> [PROBLEM TO WORK ON] Reproduce the listing below from the line with "Write the bpy" to the line with "SUN_AZ = math.radians(-113.0)", both lines included, character for character, minus any pictures.
_ _ _ _ _
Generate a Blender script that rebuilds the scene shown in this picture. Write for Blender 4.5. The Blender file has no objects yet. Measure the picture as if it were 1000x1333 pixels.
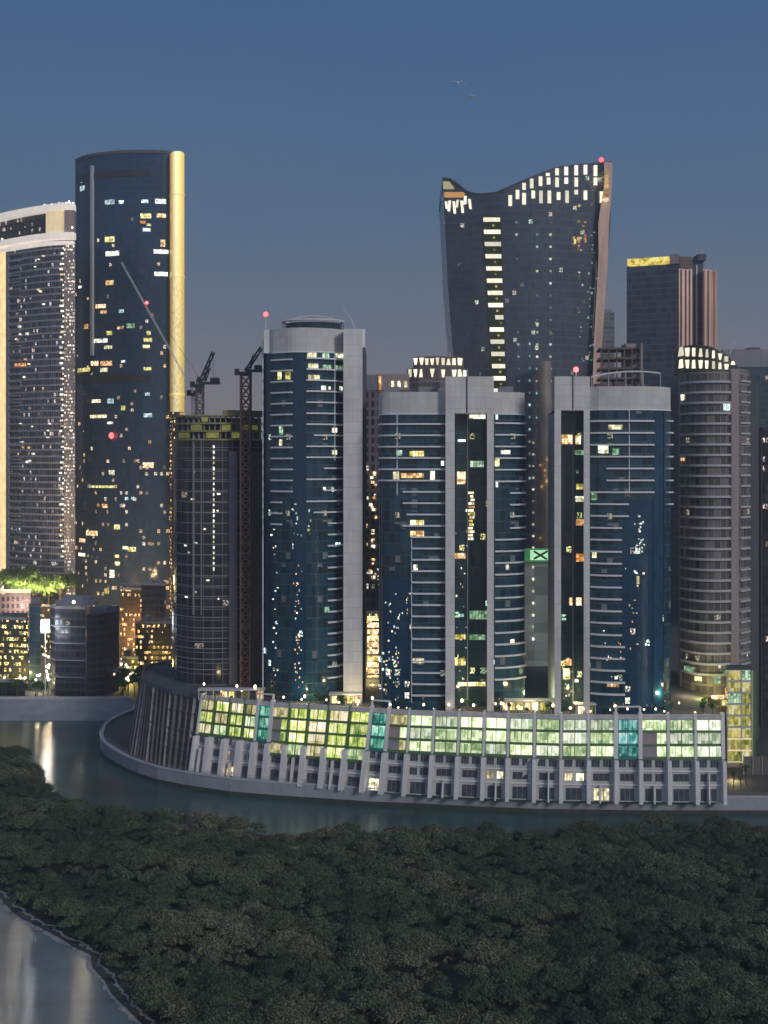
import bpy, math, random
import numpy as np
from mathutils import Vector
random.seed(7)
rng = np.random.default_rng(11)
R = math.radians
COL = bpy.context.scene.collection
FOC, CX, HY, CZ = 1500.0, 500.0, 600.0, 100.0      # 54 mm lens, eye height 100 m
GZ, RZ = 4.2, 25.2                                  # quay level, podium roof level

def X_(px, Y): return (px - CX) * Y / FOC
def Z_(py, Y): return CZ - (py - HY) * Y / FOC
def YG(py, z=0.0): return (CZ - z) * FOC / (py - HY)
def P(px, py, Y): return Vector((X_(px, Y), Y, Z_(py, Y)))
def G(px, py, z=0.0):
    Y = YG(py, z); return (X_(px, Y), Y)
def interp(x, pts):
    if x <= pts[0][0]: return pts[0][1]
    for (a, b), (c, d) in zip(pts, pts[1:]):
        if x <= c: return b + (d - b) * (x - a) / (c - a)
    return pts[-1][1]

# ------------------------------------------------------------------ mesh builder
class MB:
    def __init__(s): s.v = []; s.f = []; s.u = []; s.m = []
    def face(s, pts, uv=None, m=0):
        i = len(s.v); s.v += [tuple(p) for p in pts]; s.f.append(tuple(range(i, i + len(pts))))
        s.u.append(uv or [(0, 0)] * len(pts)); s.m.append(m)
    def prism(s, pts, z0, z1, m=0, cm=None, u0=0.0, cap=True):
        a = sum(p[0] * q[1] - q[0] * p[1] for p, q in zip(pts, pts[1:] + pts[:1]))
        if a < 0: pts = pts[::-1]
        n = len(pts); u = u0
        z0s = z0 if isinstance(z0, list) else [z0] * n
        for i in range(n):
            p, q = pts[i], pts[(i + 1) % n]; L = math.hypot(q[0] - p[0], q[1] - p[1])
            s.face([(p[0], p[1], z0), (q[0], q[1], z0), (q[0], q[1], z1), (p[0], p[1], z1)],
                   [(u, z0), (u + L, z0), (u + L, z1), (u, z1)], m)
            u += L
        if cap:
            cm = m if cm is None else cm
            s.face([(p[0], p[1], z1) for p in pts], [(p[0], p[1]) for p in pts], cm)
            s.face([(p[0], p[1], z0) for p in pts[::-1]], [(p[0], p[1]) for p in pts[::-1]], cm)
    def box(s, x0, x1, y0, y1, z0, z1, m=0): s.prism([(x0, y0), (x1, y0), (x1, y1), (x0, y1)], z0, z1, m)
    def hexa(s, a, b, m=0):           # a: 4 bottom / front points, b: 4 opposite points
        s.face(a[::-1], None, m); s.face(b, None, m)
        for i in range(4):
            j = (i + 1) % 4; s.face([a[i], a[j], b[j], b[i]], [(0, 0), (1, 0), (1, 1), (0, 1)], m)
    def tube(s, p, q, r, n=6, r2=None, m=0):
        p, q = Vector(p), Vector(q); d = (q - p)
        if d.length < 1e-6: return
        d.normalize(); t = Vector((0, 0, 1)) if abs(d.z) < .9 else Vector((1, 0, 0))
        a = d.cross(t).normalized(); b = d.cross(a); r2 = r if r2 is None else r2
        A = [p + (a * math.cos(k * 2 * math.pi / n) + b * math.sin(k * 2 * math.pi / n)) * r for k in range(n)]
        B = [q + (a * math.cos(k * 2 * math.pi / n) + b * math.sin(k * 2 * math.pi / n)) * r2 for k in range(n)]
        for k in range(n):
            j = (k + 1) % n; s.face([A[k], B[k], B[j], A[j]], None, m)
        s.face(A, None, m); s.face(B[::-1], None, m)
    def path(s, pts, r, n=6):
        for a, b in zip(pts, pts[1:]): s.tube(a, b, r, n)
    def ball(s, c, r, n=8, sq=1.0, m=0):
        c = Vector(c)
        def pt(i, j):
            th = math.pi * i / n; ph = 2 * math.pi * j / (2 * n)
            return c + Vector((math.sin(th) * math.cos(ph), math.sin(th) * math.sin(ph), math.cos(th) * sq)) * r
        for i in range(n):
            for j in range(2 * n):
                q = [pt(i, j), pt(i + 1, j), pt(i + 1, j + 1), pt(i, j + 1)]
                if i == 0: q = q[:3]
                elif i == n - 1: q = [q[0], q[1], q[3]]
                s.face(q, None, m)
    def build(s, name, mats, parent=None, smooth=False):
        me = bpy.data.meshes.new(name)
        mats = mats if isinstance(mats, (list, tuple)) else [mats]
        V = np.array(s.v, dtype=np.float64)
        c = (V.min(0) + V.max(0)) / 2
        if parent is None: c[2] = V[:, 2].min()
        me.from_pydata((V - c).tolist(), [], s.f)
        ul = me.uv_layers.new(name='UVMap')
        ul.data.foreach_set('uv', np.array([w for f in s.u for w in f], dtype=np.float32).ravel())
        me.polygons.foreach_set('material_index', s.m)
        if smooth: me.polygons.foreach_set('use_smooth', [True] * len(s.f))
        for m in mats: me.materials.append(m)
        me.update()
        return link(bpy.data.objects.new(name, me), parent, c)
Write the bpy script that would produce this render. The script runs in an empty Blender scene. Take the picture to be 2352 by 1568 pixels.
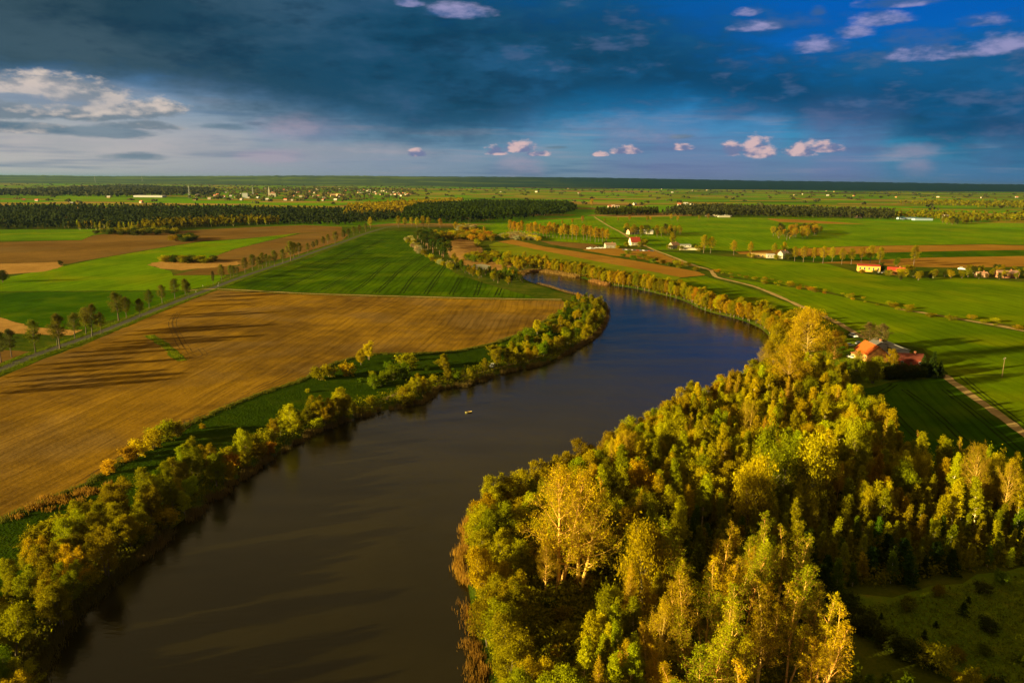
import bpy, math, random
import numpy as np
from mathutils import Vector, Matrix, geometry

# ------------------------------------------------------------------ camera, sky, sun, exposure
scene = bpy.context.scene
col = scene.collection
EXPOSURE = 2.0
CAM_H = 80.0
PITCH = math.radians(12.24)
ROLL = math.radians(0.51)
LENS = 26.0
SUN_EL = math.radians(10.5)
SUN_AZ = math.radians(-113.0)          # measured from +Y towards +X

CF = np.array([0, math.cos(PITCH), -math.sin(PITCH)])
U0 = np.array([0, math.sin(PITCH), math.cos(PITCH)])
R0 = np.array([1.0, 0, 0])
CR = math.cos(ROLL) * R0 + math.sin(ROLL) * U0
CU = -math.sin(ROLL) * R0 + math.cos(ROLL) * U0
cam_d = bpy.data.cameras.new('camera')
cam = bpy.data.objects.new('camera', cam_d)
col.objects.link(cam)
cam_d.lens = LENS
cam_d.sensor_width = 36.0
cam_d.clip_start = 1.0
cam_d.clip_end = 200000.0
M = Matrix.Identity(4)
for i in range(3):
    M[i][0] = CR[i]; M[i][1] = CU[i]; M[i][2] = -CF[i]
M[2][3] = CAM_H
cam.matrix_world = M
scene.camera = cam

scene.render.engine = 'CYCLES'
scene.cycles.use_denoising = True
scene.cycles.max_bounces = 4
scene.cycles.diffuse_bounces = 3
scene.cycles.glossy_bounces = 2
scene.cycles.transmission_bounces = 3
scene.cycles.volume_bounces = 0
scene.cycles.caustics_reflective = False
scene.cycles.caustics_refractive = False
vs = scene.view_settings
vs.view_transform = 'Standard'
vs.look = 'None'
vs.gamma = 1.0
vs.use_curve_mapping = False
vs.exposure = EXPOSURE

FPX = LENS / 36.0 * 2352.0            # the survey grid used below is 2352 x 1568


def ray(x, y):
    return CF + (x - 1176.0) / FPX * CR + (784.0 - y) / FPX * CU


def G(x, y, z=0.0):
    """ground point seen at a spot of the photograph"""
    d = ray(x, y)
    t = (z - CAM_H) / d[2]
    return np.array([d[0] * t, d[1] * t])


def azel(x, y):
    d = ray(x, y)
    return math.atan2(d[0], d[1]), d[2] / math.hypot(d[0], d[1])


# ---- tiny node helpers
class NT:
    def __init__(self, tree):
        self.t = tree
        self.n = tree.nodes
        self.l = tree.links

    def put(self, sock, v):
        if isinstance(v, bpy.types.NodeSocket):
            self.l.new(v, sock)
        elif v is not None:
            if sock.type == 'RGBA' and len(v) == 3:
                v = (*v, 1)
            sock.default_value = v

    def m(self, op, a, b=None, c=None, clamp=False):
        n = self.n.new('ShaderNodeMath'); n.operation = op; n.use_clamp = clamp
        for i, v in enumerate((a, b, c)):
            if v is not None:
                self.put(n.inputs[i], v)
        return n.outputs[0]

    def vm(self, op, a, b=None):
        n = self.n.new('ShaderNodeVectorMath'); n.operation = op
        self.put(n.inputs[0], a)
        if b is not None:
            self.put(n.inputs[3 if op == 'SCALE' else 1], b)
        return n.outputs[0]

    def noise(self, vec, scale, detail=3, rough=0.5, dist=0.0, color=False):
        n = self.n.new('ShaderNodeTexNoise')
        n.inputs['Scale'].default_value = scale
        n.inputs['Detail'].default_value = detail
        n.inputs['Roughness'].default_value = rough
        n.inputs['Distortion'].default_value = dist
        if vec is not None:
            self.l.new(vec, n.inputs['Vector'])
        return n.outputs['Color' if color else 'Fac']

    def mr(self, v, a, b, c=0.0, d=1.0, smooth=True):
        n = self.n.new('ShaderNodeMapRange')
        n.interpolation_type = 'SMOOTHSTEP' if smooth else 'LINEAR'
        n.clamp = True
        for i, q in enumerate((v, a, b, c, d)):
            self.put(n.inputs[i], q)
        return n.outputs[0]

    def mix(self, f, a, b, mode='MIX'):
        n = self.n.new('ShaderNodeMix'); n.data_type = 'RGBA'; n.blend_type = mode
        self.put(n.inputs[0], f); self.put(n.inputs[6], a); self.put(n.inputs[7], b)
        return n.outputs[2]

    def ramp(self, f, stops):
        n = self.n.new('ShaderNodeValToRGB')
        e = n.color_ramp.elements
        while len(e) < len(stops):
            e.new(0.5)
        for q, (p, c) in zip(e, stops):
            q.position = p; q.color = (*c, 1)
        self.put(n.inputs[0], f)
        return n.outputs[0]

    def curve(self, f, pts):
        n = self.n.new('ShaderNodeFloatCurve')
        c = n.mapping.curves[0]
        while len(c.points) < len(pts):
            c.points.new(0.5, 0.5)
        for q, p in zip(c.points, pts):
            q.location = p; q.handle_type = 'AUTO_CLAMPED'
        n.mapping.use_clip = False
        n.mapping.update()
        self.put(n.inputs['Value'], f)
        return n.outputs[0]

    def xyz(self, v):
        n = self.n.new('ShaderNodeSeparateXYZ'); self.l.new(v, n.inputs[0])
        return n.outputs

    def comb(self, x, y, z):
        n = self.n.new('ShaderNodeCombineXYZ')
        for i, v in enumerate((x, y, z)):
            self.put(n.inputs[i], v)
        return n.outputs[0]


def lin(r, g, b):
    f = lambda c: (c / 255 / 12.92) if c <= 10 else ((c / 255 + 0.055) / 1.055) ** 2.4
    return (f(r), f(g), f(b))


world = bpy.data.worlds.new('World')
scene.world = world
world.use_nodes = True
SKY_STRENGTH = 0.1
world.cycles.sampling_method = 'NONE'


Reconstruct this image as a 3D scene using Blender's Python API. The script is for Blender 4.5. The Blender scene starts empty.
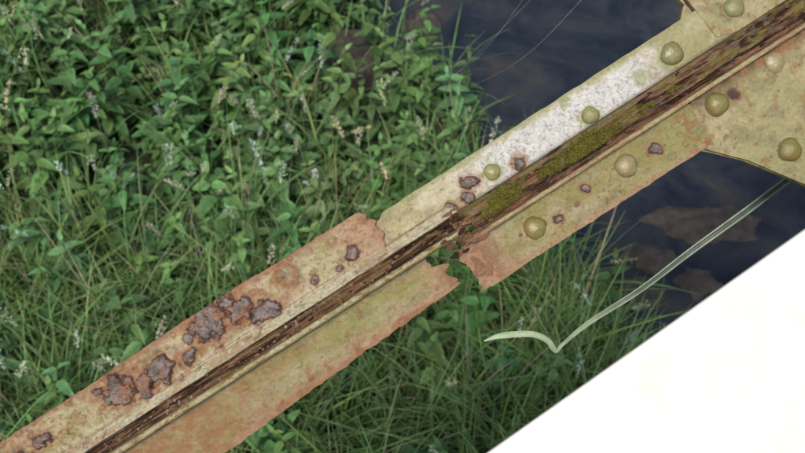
_ _ _ _ _
> [CORRECT ANSWER]
Write the bpy script that would produce this render. The script runs in an empty Blender scene. Take the picture to be 2352 by 1568 pixels.
import bpy, math, random
import numpy as np
from mathutils import Vector, Matrix, geometry

# ------------------------------------------------------------------ camera, sky, sun, exposure
scene = bpy.context.scene
col = scene.collection
EXPOSURE = 2.0
CAM_H = 80.0
PITCH = math.radians(12.24)
ROLL = math.radians(0.51)
LENS = 26.0
SUN_EL = math.radians(10.5)
SUN_AZ = math.radians(-113.0)          # measured from +Y towards +X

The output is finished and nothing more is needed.